We know that we have passed from death to life
From a death in sin, a moral or spiritual death; which lies in a separation from God, Father, Son, and Spirit; in an alienation from the life of God; in a loss of the image of God, of righteousness, holiness, and knowledge, in which man was created; in a privation of all true sense of sin, and in a servitude to it, which is unto death, and is no other than death: and from a legal death, or death in a legal sense, under the sentence of which all men are, as considered in Adam; and which God's elect are sensible of, when convinced by the Spirit of God, and are in their own apprehension as dead men. Now in regeneration, which is a quickening of sinners dead in sin, a resurrection of them from the dead, the people of God pass from this death of sin, and the law, to a life of sanctification, having principles of grace and life implanted in them; and to a life of justification, and of faith on Christ, as the Lord their righteousness; and to a life of communion with Christ; and to such a life as is to the glory of Christ; and to a right to eternal life.

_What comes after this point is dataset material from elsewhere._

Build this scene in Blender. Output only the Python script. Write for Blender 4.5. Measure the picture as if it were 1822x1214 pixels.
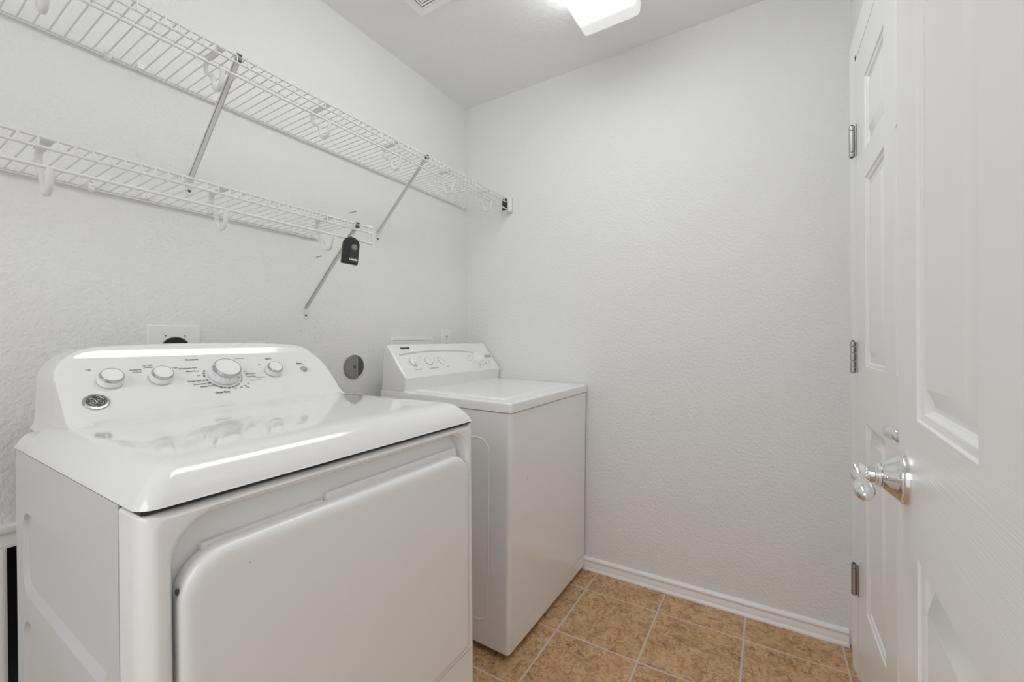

And this passing from the one to the other is not of themselves, it is not their own act; no man can quicken himself, or raise himself from the dead; in this men are passive: and so the words are rendered in the Vulgate Latin, Syriac, and Arabic versions, "we know that we are translated"; that is, by God the Father, who delivers from the power of darkness, and death, and translates into the kingdom of his dear Son, which is a state of light and life; or by Christ, who is the resurrection and the life, who is the author of the resurrection from the death of sin to a life of grace; or by the Spirit of life from Christ, by whom souls are quickened, and of whom they are born again: and this passage from death to life, or regeneration, is a thing that may be, and is known by the regenerate man; who, as he knows surely, that whereas he was blind he now sees, so that whereas he was dead in sin, he is now alive; and among other things it may be known by this,
because we love the brethren:
this is not the cause of passing from death to life, but the effect of it, and so an evidence of it, or that by which it is known; brotherly love being what the saints are taught of God in regeneration, and is a fruit of the Spirit of God, and is what true faith works by, and is what shows itself as soon as anything in a regenerate man; nor can anyone love the saints, as such, as brethren in Christ, unless he is born again; a man may indeed love a saint, as a natural relative, as a good neighbour, and because he has done him some good offices, and because of some excellent qualities in him, as a man of learning, sense, candour, civility though he has not the grace of God; but to love him as a child of God, a member of Christ, and because he has his image stamped on him, no man can do this, unless he has received the grace of God; so that this is a certain evidence of it:
he that loveth not [his] brother, abideth in death;
in the death of sin, in a state of nature and unregeneracy; under the sentence of condemnation and death; and he is liable to eternal death, which is the wages of sin, under the power of which such a manifestly is. This is said to deter from hatred, as also what follows.